Hi, how I can later to extend the partitions? The new hard disk would be larger than the one I currently have
Alex
Hi, how I can later to extend the partitions? The new hard disk would be larger than the one I currently have
Alex
For the Linux ext2/3/4 partitions, it's easy. Make the new partitions the size you want, use clonezilla or whatever tool to copy the old filesystem into the new, larger partition. Then run resize2fs on the new partition, and it will automatically extend the filesystem to fill the partition.
For Windows, the NTFS resizing tools I've found do not seem to understand the notion of extending the filesystem unless they are also changing the partition size at the same time. So, you would need to make the new partition slightly smaller than intended, copy the filesystem over, and then use gparted, ntfsresize, or one of the available Windows tools to adjust the partition size and make the filesystem fit. (Perhaps you don't intend to change the size of your NTFS partition. That would be the easiest.)

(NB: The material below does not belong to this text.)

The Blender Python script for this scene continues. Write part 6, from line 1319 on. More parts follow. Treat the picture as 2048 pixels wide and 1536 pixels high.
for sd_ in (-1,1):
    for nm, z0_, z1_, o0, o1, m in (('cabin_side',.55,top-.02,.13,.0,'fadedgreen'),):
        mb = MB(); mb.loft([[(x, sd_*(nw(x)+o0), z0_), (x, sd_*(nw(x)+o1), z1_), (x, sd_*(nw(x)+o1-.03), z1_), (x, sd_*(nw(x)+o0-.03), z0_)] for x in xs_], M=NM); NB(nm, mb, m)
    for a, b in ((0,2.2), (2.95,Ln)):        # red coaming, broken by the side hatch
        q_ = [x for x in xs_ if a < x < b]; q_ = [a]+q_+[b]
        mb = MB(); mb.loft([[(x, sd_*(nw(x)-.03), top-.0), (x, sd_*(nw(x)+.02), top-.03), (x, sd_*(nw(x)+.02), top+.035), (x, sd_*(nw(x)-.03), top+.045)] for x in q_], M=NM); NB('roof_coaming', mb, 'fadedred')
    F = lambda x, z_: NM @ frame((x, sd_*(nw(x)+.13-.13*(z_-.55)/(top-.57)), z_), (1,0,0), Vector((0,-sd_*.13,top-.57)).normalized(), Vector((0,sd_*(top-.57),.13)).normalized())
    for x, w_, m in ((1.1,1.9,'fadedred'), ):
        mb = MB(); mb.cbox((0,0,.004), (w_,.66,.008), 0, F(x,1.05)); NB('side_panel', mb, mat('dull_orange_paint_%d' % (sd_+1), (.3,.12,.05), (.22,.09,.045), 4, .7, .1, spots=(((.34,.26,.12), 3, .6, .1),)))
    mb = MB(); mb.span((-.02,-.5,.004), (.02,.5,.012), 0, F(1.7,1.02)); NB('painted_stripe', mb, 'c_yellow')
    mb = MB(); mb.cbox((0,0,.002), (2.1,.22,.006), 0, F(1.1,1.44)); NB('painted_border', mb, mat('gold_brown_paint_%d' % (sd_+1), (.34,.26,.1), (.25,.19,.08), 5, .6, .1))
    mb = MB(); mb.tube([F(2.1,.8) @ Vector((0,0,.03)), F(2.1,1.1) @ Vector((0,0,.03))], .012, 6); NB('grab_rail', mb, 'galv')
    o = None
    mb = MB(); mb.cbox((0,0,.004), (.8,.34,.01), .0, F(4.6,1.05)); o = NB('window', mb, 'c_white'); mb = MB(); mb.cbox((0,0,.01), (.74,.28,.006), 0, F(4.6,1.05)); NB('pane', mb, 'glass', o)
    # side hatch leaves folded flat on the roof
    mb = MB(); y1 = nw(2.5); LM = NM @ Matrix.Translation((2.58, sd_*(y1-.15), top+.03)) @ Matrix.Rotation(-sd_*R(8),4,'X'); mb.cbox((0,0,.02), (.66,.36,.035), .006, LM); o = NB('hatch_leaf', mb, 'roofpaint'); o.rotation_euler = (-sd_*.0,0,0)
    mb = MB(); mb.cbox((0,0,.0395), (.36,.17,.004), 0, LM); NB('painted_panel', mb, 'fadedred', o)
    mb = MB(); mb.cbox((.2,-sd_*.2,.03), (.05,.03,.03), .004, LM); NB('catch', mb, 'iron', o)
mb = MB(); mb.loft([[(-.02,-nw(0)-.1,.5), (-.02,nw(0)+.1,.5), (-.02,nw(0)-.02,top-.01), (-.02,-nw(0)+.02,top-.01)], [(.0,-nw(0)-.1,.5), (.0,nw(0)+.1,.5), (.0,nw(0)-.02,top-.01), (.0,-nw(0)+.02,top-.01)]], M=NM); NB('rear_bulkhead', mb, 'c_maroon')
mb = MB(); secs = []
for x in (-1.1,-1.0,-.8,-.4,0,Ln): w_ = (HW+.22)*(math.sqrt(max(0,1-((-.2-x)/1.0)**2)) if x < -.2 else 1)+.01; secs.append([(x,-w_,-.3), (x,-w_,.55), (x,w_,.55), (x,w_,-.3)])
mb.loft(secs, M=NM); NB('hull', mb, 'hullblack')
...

For a swap partition, there is of course no reason to copy the old partition. Just run mkswap on the new partition.
For the Linux ext2/3/4 partitions, it's easy. Make the new partitions the size you want, use clonezilla or whatever tool to copy the old filesystem into the new, larger partition. Then run resize2fs on the new partition, and it will automatically extend the filesystem to fill the partition.
For Windows, the NTFS resizing tools I've found do not seem to understand the notion of extending the filesystem unless they are also changing the partition size at the same time. So, you would need to make the new partition slightly smaller than intended, copy the filesystem over, and then use gparted, ntfsresize, or one of the available Windows tools to adjust the partition size and make the filesystem fit. (Perhaps you don't intend to change the size of your NTFS partition. That would be the easiest.)
For a swap partition, there is of course no reason to copy the old partition. Just run mkswap on the new partition.
I can not copy the windows partitions through clonezilla software?